1. Introduction
This document introduces connectivity for both the edge nodes and the deployed applications on edge nodes. The connectivity purpose is to serve the application instances deployed on the edge nodes and provide network connectivity for the edge node runtime to ZedControl. The edge node run time is the Edge Virtualization Engine (EVE-OS). There is some overlap and sharing between the application connectivity and device connectivity, but it is helpful to think of them separately. Click here to know more details about the EVE-OS architecture and connectivities.
The following illustration shows the possible ways for applications to get connected with different network instance types. Here the wind sensors can use the Audio port. Serial cards, USB ports, and GPU can also be used for other applications such as pressure sensors and the Ethernet ports that connect to the Enterprise network.
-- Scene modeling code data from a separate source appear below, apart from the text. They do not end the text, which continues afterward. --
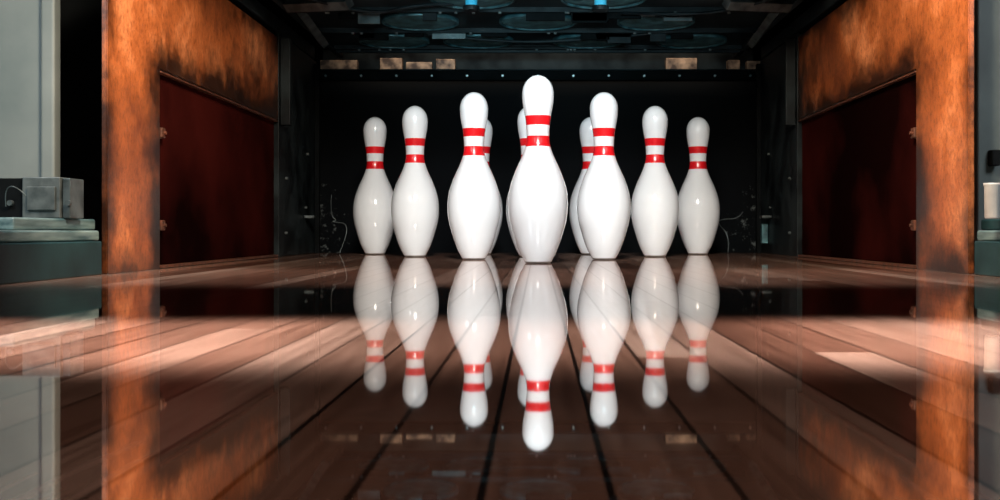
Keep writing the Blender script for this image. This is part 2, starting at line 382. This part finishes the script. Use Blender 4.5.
par(box('name_plate',PX(28,1.5),PX(56,1.5),1.496,1.4995,.095,.128,M_boxmetal,.0008),b_)
for px in (10,68):
    bm=bmesh.new(); add_cyl(bm,(PX(px,1.5),1.498,.105),(PX(px,1.5),1.5045,.105),.004,seg=16); par(obj_from_bm('knob',bm,M_steel),b_)
par(tube('cable',[(PX(6,1.5),1.50,.1),(PX(4,1.49),1.49,.125),(PX(16,1.49),1.49,.130),(PX(24,1.49),1.495,.115)],.0008,M_steel),b_)
g=empty('cabinet_door',(.85,1.7,0)); thing(g,'grey brown metal door panel above a white cup','door panel')
par(box('door_sheet',PX(978,1.7),1.1,1.70,1.715,0,.95,M_grey2,.003),g)
par(box('hook',PX(990,1.69),PX(998,1.69),1.68,1.6995,PZ(166,1.69)+.0,PZ(150,1.69),M_black,.002),g)
cup=lathe('cup',[(0,0),(.009,0),(.010,.002),(.0105,.045),(.0115,.047),(.0115,.050),(.010,.050),(.009,.045),(0,.044)],M_white,40)
cup.location=(PX(992,1.5),1.5,.083); thing(cup,'small white plastic cup with lid standing on the ledge','cup')

# ---------- lights ----------
def area(name,loc,tgt,sx,sy,power,col,spread=180):
    l=bpy.data.lights.new(name,'AREA'); l.shape='RECTANGLE'; l.size=sx; l.size_y=sy; l.energy=power; l.color=col; l.spread=math.radians(spread)
    o=bpy.data.objects.new(name,l); o.location=loc
    o.rotation_euler=(Vector(tgt)-Vector(loc)).to_track_quat('-Z','Y').to_euler(); C.objects.link(o); return o
area('pin_light',(0,.62,.98),(0,2.6,.13),.25,.2,2.4,(1,.995,.98),36)
area('wall_light',(-.1,1.0,.8),(-.65,1.80,.32),.25,.25,4.6,(1,.82,.62),64)
area('wall_light',(.1,1.0,.8),(.65,1.80,.32),.25,.25,4.6,(1,.82,.62),64)
for sg in (-1,1):
    area('lane_fill',(sg*.62,.645,1.3),(sg*.62,.645,0),.95,.25,4.4,(1,.87,.80),6)  # added unseen lamps, like those below, shaped to throw bands on the lane
area('lane_fill',(0,.645,1.3),(0,.645,0),.5,.25,.85,(1,.87,.80),8)
area('lane_fill',(0,1.55,1.35),(0,1.55,0),2.0,.55,3.8,(1,.87,.81),10)
area('lane_fill',(0,.28,1.3),(0,.28,0),1.2,.4,.40,(1,.76,.64),20)
area('teal_light',(0,1.25,.40),(0,2.9,.66),.5,.08,.75,(.50,.88,1),34)  # added unseen lamp, gives the deck underside its teal light
area('rear_light',(0,3.36,.9),(0,3.52,.57),1.2,.05,1.0,(1,.82,.65),60)
area('side_teal',(-.9,.9,.7),(-.85,1.6,.2),.3,.3,1.5,(.80,.93,1),80)
area('side_teal',(.9,.9,.7),(.85,1.6,.2),.3,.3,1.1,(.85,.93,1),80)
w=bpy.data.worlds.new('World'); bpy.context.scene.world=w; w.use_nodes=True
w.node_tree.nodes['Background'].inputs[0].default_value=(.10,.14,.16,1); w.node_tree.nodes['Background'].inputs[1].default_value=.2

# ---------- camera ----------
cam=bpy.data.cameras.new('Camera'); co=bpy.data.objects.new('Camera',cam); C.objects.link(co)
co.location=(0,0,H); co.rotation_euler=(math.pi/2,0,0)
cam.sensor_width=36; cam.lens=36*F/1000; cam.shift_x=-.038; cam.shift_y=-.0195
cam.clip_start=.01; cam.dof.use_dof=True; cam.dof.focus_distance=1.6; cam.dof.aperture_fstop=32
bpy.context.scene.camera=co
bpy.context.scene.view_settings.view_transform='Standard'
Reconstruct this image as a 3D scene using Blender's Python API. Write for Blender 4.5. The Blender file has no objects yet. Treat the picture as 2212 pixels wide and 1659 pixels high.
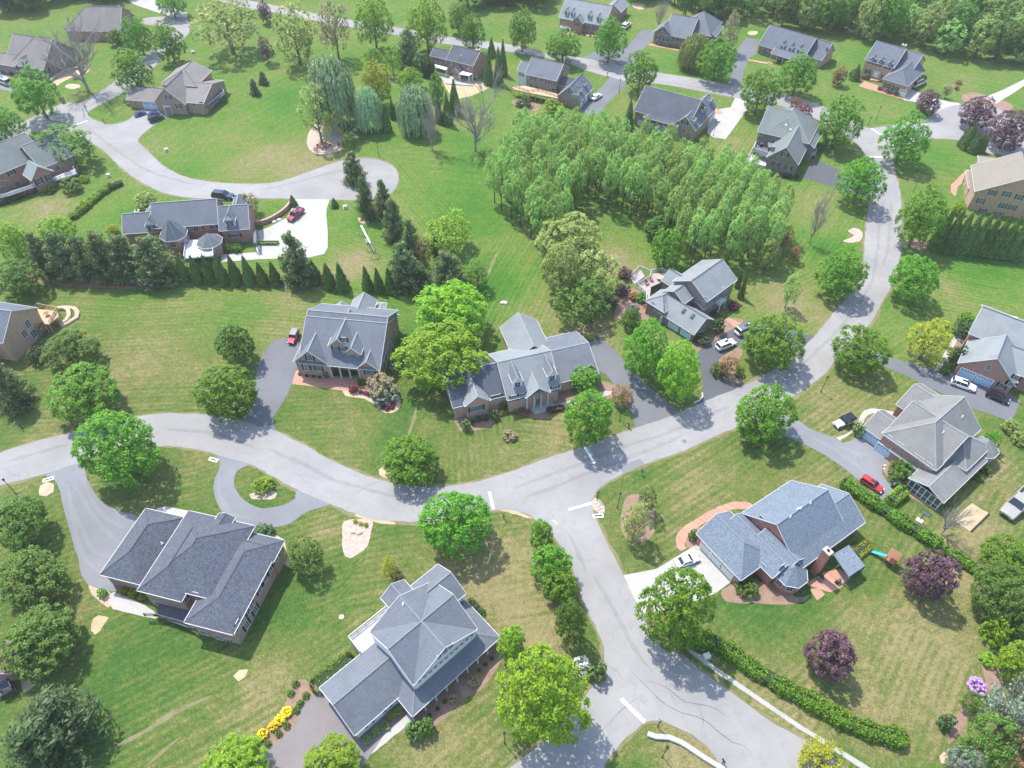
import bpy, math, random
import numpy as np
from mathutils import Vector, Matrix
from mathutils.geometry import tessellate_polygon
R = math.radians
# ------------------------------------------------------------------ camera, sky, sun, exposure
F, PITCH, CAMH = 1540.0, R(47.5), 115.0      # focal length in reference pixels (2212 wide), downward tilt, height in metres
sc = bpy.context.scene
C = sc.collection
cam = bpy.data.objects.new('camera', bpy.data.cameras.new('camera'))
C.objects.link(cam); sc.camera = cam
cam.location = (0, 0, CAMH); cam.rotation_euler = (R(90) - PITCH, 0, 0)
cam.data.sensor_width = 36; cam.data.lens = F / 2212 * 36
cam.data.clip_start = 1; cam.data.clip_end = 6000
sc.render.resolution_x, sc.render.resolution_y = 1024, 768
SUN_EL, SUN_AZ = R(61), R(130)
sv = Vector((math.cos(SUN_EL) * math.cos(SUN_AZ), math.cos(SUN_EL) * math.sin(SUN_AZ), math.sin(SUN_EL)))
sun = bpy.data.objects.new('sun', bpy.data.lights.new('sun', 'SUN'))
C.objects.link(sun)
sun.data.energy = 2.75; sun.data.angle = R(0.5); sun.data.color = (1.0, 0.95, 0.86)
sun.rotation_euler = sv.to_track_quat('Z', 'Y').to_euler(); sun.location = (0, 60, 90)
wd = bpy.data.worlds.new('World'); sc.world = wd; wd.use_nodes = True
wn = wd.node_tree.nodes; wl = wd.node_tree.links
sky = wn.new('ShaderNodeTexSky'); sky.sky_type = 'NISHITA'; sky.sun_disc = False
sky.sun_elevation = SUN_EL; sky.sun_rotation = R(90) - SUN_AZ
sky.air_density = 1.2; sky.dust_density = 1.2; sky.ozone_density = 1.0
bg = wn['Background']; wl.new(sky.outputs[0], bg.inputs[0]); bg.inputs[1].default_value = 0.15
sc.view_settings.view_transform = 'Standard'; sc.view_settings.look = 'None'
sc.view_settings.gamma = 1; sc.view_settings.exposure = 1.2
sc.render.engine = 'CYCLES'
rnd = random.Random(7)

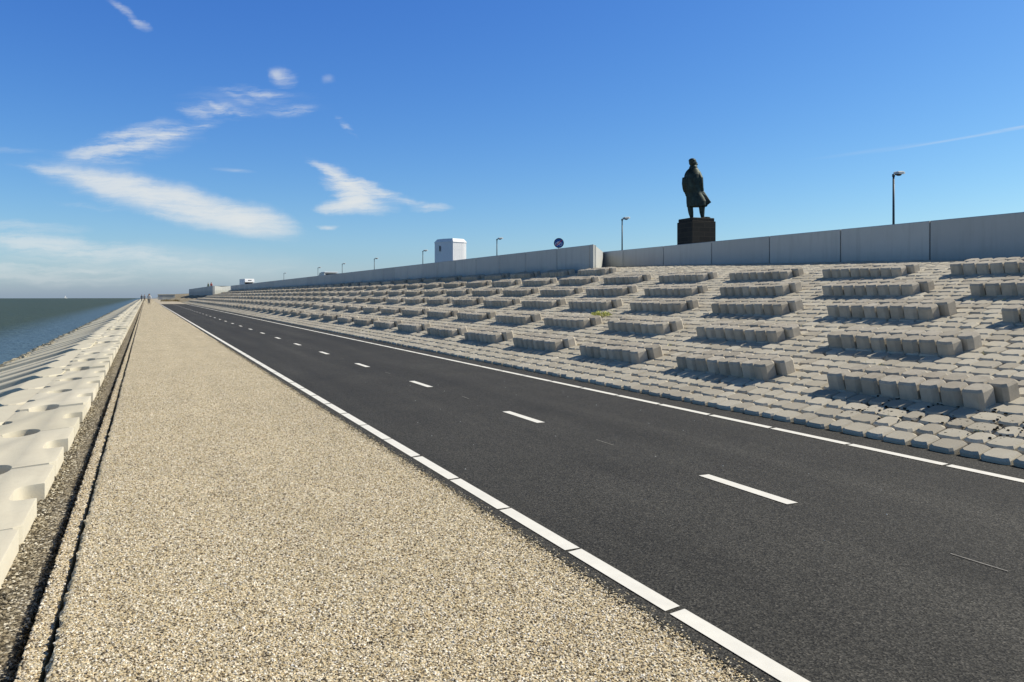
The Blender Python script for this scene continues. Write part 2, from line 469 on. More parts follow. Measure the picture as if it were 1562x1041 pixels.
    # deep dark blue toward the zenith, above the part of the sky that the camera sees
    hz = vm('DOT_PRODUCT', d, (0, 0, 1)).outputs['Value']
    vl = n.new('ShaderNodeHueSaturation'); vl.inputs['Saturation'].default_value = .95; vl.inputs['Value'].default_value = .34; L(hs.outputs[0], vl.inputs['Color'])
    zen = n.new('ShaderNodeMix'); zen.data_type = 'RGBA'; L(mr(hz, .36, .60, 0, 1), zen.inputs[0]); L(cc_.outputs[0], zen.inputs[6]); L(vl.outputs[0], zen.inputs[7])
    mix = n.new('ShaderNodeMix'); mix.data_type = 'RGBA'
    L(alpha, mix.inputs[0]); L(zen.outputs[2], mix.inputs[6]); mix.inputs[7].default_value = CLOUD
    L(mix.outputs[2], bg.inputs[0]); bg.inputs[1].default_value = SKY_STRENGTH
SKY_STRENGTH = .115
CLOUD = (5.7, 5.9, 5.9, 1)
build_world()

sun = bpy.data.lights.new('sun', 'SUN'); sun.energy = 4.7; sun.angle = math.radians(.53); sun.color = (1, .93, .80)
so = bpy.data.objects.new('sun', sun); col.objects.link(so)
sd = Vector((math.cos(SUN_EL) * math.cos(SUN_BACK), -math.cos(SUN_EL) * math.sin(SUN_BACK), math.sin(SUN_EL)))
so.rotation_euler = (-sd).to_track_quat('-Z', 'Y').to_euler()
so.location = (40, -10, 60)

cam = bpy.data.cameras.new('camera'); co = bpy.data.objects.new('camera', cam); col.objects.link(co)
cam.sensor_width = 36; cam.lens = 36 * F / 1562; cam.clip_end = 20000; cam.clip_start = .05
co.location = (0, 0, H); co.rotation_euler = (PI/2, 0, -math.atan(TPSI)); cam.shift_y = -69.5 / 1562
scene.camera = co
scene.view_settings.view_transform = 'Standard'; scene.view_settings.look = 'None'
scene.view_settings.gamma = 1; scene.view_settings.exposure = .22

# ------------------------------------------------------------------ ground sheets
def stations(t0, t1):
    out = []; t = t0
    while t < t1:
        out.append(t)
        t += .03 if t < 9 else .06 if t < 20 else .2 if t < 45 else 1.0 if t < 120 else 8
    out.append(t1); return np.array(out)
def strip(name, prof, mat, t0=-6., t1=150., rag=None, label=None, kind='structure'):
    """sheet along the dike: prof = [(X, Z)...]; rag = {column: amplitude} ragged columns (worn edges)"""
    T = stations(t0, t1) if rag else np.array([t0] + [q for q in (0, 30, 90, 200) if t0 < q < t1] + [t1], float)
    n = len(prof); V = np.zeros((len(T), n, 3))
    for k, (x, z) in enumerate(prof):
        V[:, k, 0] = x; V[:, k, 1] = T; V[:, k, 2] = z
        if rag and k in rag:
            r = rng.normal(0, 1, len(T)); lo = np.convolve(rng.normal(0, 1, len(T)), np.ones(15)/15**.5, 'same')
            V[:, k, 0] += rag[k] * (.9*r + .30*lo)
    idx = np.arange(len(T) * n).reshape(len(T), n)
    Q = np.stack([idx[:-1, :-1], idx[:-1, 1:], idx[1:, 1:], idx[1:, :-1]], -1).reshape(-1, 4)
    o = mesh_obj(name, np_mesh(name, V.reshape(-1, 3), Q, mat))
    return tag(o, label, None, None, kind)

# path slab: a worn edge, a step down to an old strip, another step to the loose verge
strip('gravel_path', [(-.368, -.30), (-.362, -.03), (-.354, -.004), (-.342, 0), (2.20, 0)], M['gravel'], -6, 420, {1: .006, 2: .007}, 'tan gravel surfaced path along the sea side of the road')
strip('gravel_ledge', [(-.485, -.40), (-.478, -.10), (-.466, -.050), (-.45, -.044), (-.398, -.044), (-.388, -.055), (-.384, -.25)], M['gravel'], -6, 420, {1: .007, 2: .007, 4: .008}, 'narrow lower gravel ledge beside the path edge')
strip('gravel_verge', [(-1.2, -.17), (-.80, -.145), (-.62, -.130), (-.545, -.128), (-.522, -.15), (-.515, -.30), (-.40, -.32)], M['verge'], -6, 420, {3: .010, 4: .010}, 'dark loose gravel verge between path and sea blocks')

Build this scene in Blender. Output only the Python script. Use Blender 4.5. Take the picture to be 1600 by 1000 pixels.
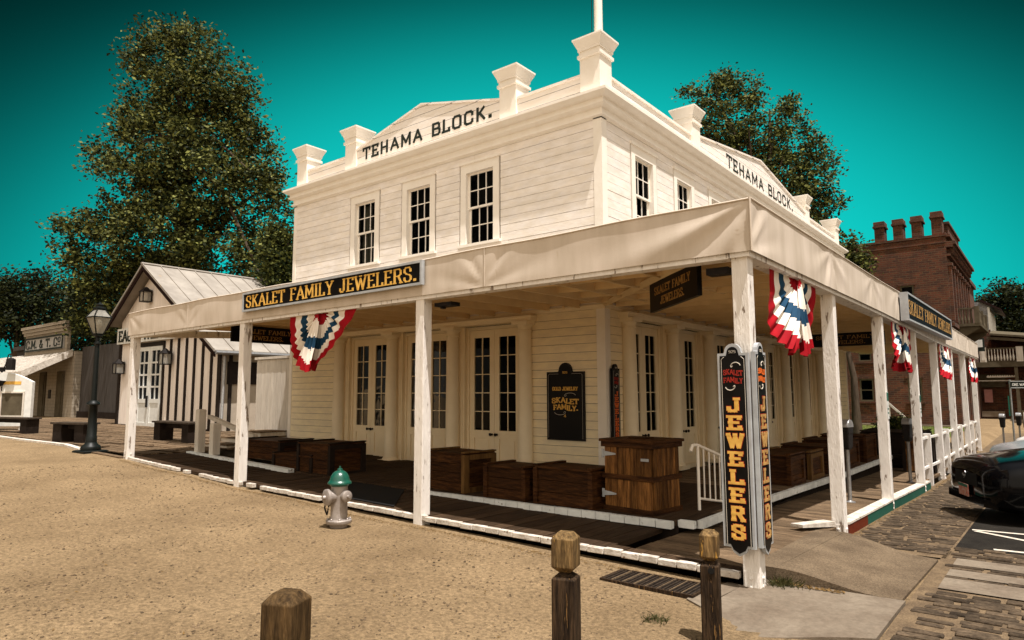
import bpy, math, random
import numpy as np
from mathutils import Vector, Matrix
random.seed(7); RNG = np.random.default_rng(7)
for o in list(bpy.data.objects): bpy.data.objects.remove(o)
S = bpy.context.scene; C = S.collection
# ---------------------------------------------------------------- camera, sky, sun, exposure
F, YAW, PIT, ROL = 1055.0, .6735, .108, -.003
CAM = np.array([5.56, -9.34, 1.6])
def _axes():
    f0 = np.array([-math.sin(YAW), math.cos(YAW), 0]); r0 = np.array([math.cos(YAW), math.sin(YAW), 0]); u0 = np.array([0, 0, 1.])
    f = f0*math.cos(PIT)+u0*math.sin(PIT); u = -f0*math.sin(PIT)+u0*math.cos(PIT)
    return r0*math.cos(ROL)+u*math.sin(ROL), -r0*math.sin(ROL)+u*math.cos(ROL), f
AR, AU, AF = _axes()
cd = bpy.data.cameras.new('camera'); cam = bpy.data.objects.new('camera', cd); C.objects.link(cam)
cd.sensor_width = 36; cd.lens = F/1600*36; cd.clip_start = .05; cd.clip_end = 3000
cam.matrix_world = Matrix(((AR[0], AU[0], -AF[0], CAM[0]), (AR[1], AU[1], -AF[1], CAM[1]), (AR[2], AU[2], -AF[2], CAM[2]), (0, 0, 0, 1)))
S.camera = cam
def W(px, py, depth):
    d = (px-800)/F*AR-(py-500)/F*AU+AF
    k = math.hypot(d[0]*-math.sin(YAW)+d[1]*math.cos(YAW), 0)
    return Vector(CAM+d*depth/k)
SUN = Vector((.30, -.12, 1)).normalized()
EL = math.asin(SUN.z); AZ = math.atan2(SUN.x, SUN.y)
w = bpy.data.worlds.new('World'); S.world = w; w.use_nodes = True
nt = w.node_tree; N = nt.nodes; L = nt.links; N.clear()
sky = N.new('ShaderNodeTexSky'); sky.sky_type = 'NISHITA'; sky.sun_disc = False; sky.sun_elevation = EL; sky.sun_rotation = AZ
sky.altitude = 0; sky.air_density = 1.0; sky.dust_density = .6; sky.ozone_density = 1.0
bw = N.new('ShaderNodeRGBToBW'); L.new(sky.outputs[0], bw.inputs[0])
pw_ = N.new('ShaderNodeMath'); pw_.operation = 'POWER'; pw_.inputs[1].default_value = .12; L.new(bw.outputs[0], pw_.inputs[0])
tint = N.new('ShaderNodeVectorMath'); tint.operation = 'SCALE'; tint.inputs[0].default_value = (0.03, 3.3, 3.08); L.new(pw_.outputs[0], tint.inputs['Scale'])
# direction terms: vignette put into the sky colour, sun glow added as fill
tc = N.new('ShaderNodeTexCoord')
dot = N.new('ShaderNodeVectorMath'); dot.operation = 'DOT_PRODUCT'; L.new(tc.outputs['Generated'], dot.inputs[0]); dot.inputs[1].default_value = SUN
glow = N.new('ShaderNodeMapRange'); glow.interpolation_type = 'SMOOTHSTEP'; L.new(dot.outputs['Value'], glow.inputs[0])
glow.inputs[1].default_value = .42; glow.inputs[2].default_value = 1; glow.inputs[3].default_value = 0; glow.inputs[4].default_value = 1
GC = N.new('ShaderNodeVectorMath'); GC.operation = 'SCALE'; GC.inputs[0].default_value = (3.4, 3.45, 3.6); L.new(glow.outputs[0], GC.inputs['Scale'])
AX_ = W(850, 600, 10)-Vector(CAM); AX_.z = 0; AX_.normalize()
def vdot(v):
    q = N.new('ShaderNodeVectorMath'); q.operation = 'DOT_PRODUCT'; L.new(tc.outputs['Generated'], q.inputs[0]); q.inputs[1].default_value = v; return q.outputs['Value']
def mth(op, a, b=None):
    q = N.new('ShaderNodeMath'); q.operation = op
    for i, v in enumerate((a, b)):
        if v is None: continue
        if isinstance(v, (int, float)): q.inputs[i].default_value = v
        else: L.new(v, q.inputs[i])
    return q.outputs[0]
sa = mth('POWER', mth('ABSOLUTE', vdot((AX_.y, -AX_.x, 0))), 2); se = mth('MULTIPLY', mth('POWER', mth('ABSOLUTE', vdot((0, 0, 1))), 2), 2.0)
fall = mth('EXPONENT', mth('MULTIPLY', mth('POWER', mth('ADD', sa, se), 3), -9.5))
fr0 = N.new('ShaderNodeMapRange'); fr0.interpolation_type = 'SMOOTHSTEP'; L.new(vdot(AX_), fr0.inputs[0]); fr0.inputs[1].default_value = -.1; fr0.inputs[2].default_value = .45; fr0.inputs[3].default_value = .02; fr0.inputs[4].default_value = 1
pmul = mth('ADD', mth('MULTIPLY', fall, fr0.outputs[0]), .015)
ps = N.new('ShaderNodeVectorMath'); ps.operation = 'SCALE'; L.new(tint.outputs[0], ps.inputs[0]); L.new(pmul, ps.inputs['Scale'])
sp_ = N.new('ShaderNodeVectorMath'); sp_.operation = 'DOT_PRODUCT'; L.new(tc.outputs['Generated'], sp_.inputs[0]); sp_.inputs[1].default_value = Vector((.55, -.8, .05)).normalized()
sm_ = N.new('ShaderNodeMapRange'); sm_.interpolation_type = 'SMOOTHSTEP'; L.new(sp_.outputs['Value'], sm_.inputs[0]); sm_.inputs[1].default_value = -.05; sm_.inputs[2].default_value = .72
s2_ = N.new('ShaderNodeVectorMath'); s2_.operation = 'SCALE'; s2_.inputs[0].default_value = (7.0, 5.85, 4.55); L.new(sm_.outputs[0], s2_.inputs['Scale'])  # warm sky fill added behind the camera to brighten shaded walls
a0 = N.new('ShaderNodeVectorMath'); a0.operation = 'ADD'; L.new(GC.outputs[0], a0.inputs[0]); L.new(s2_.outputs[0], a0.inputs[1]); GC = a0
ad = N.new('ShaderNodeVectorMath'); ad.operation = 'ADD'; L.new(ps.outputs[0], ad.inputs[0]); L.new(GC.outputs[0], ad.inputs[1])
bg = N.new('ShaderNodeBackground'); bg.inputs[1].default_value = .1; L.new(ad.outputs[0], bg.inputs[0])
wo = N.new('ShaderNodeOutputWorld'); L.new(bg.outputs[0], wo.inputs[0])
sd = bpy.data.lights.new('sun', 'SUN'); sd.energy = 4.2; sd.angle = math.radians(.5); sd.color = (1, .94, .89)
so = bpy.data.objects.new('sun', sd); C.objects.link(so); so.rotation_euler = SUN.to_track_quat('Z', 'Y').to_euler()
S.view_settings.view_transform = 'Standard'; S.view_settings.look = 'None'; S.view_settings.gamma = 1; S.view_settings.exposure = .82
S.cycles.max_bounces = 7; S.cycles.diffuse_bounces = 6; S.cycles.transparent_max_bounces = 8; S.cycles.caustics_reflective = False; S.cycles.caustics_refractive = False
S.cycles.use_denoising = True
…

- Direct Attach–The application is given the Ethernet Interface's control so that no other app can use this interface. Starting from release 8.12.0, NVME storage drives can be passed as direct-attach to application instances.
- Port sharing–Both local and switch network instances use one port.
- Local (L3 network)–EVE-OS assigns the IP address to the application connected to the network instances in a natted environment.
- Local (L2 network)–with airgap network instances, the applications can talk to each other but can't talk to the external world. If a port is not specified for a 'local network instance,' it becomes an airgap network instance.
- Switch–Any port attached to the switch network instance is exclusive to that particular network instance and cannot be shared with any other network instance irrespective of its type.
More details are discussed in the following sections.
2. Edge Node Network
The edge node services need to reach ZedControl since all the device's management and operation are performed via ZedControl. This requires at least one network port with connectivity to ZedControl for HTTPS traffic; we call such a port a management port. It is possible to configure multiple network ports for redundancy. For example, an Ethernet port and an LTE modem port. In such cases, it is possible to specify a simple priority scheme to have the LTE port (metered network) be fallback, i.e., only be used should the connectivity over the Ethernet port (free networks) fail.
These ports use DHCP to configure themselves in the simplest configuration, but it is also possible to provide static IP configuration and/or HTTPS proxy configuration. The latter includes configuring a trusted HTTPS proxy or Deep Content Inspection (DCI) performing the content inspection. From the perspective of how it operates with the TLS protocol, the proxy server performs an action that makes it a man in the middle from a TLS perspective.
Note: The proxy server is not just used for content inspection (man in the middle). Content inspection is one of the rare cases proxy server is used for.
The following scenarios differentiate between TLS tunnel for content inspection and non-content inspection:
- Content inspection–here first TLS tunnel terminates at the proxy server, and the second terminates at the ZedControl. The edge node (EVE-OS in specific) is configured with a proxy certificate and communicates with the proxy server's IP address. The proxy server does the content inspection for non-encrypted data only.
- Non-content inspection–the TLS tunnel goes from end to end from the edge node to ZedControl, but the TCP terminates at the proxy.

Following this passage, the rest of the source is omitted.